Show that $A_n$ is the kernel of a group homomorphism of $S_n \rightarrow \{−1,1\}$.

Question

I know that the kernel is always normal but how to prove or show that $A_n$ is the kernel?

Answer 1

Try building an explicit homomorphism

$$\phi : S_n \longrightarrow \{-1, 1\} $$

Let us show that $\phi(\pi_i) = sgn(\pi_i)$ is an homomorphism as asked.

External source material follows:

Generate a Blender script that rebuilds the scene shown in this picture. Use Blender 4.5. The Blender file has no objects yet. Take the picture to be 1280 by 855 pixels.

Remember that any permutation $\pi_i$ can be decomposed in a number of transpositions. Although this decomposition is not unique, it can be shown that if some permutation $\pi_a$ has a decomposition with an even amount of transpositions, then all decompositions of $\pi_a$ must use an even number of transpositions and $\pi_a$ is said to be even. Analogously, if a permutation $\pi_b$ has a decomposition with an odd number of transpositions, then all decompositions of $\pi_b$ have an odd number of transpositions and $\pi_b$ is said to be odd.

When then define $sgn(\pi_i)$ as $1$ if $\pi_i$ is even and $-1$ if $\pi_i$ is odd.

I leave it to you as an exercise to show that $sgn(\pi_i \circ \pi_j) = sgn(\pi_i)\times sgn(\pi_j)$

Now all you have to do is show that this homomorphism has $A_n$ as kernel.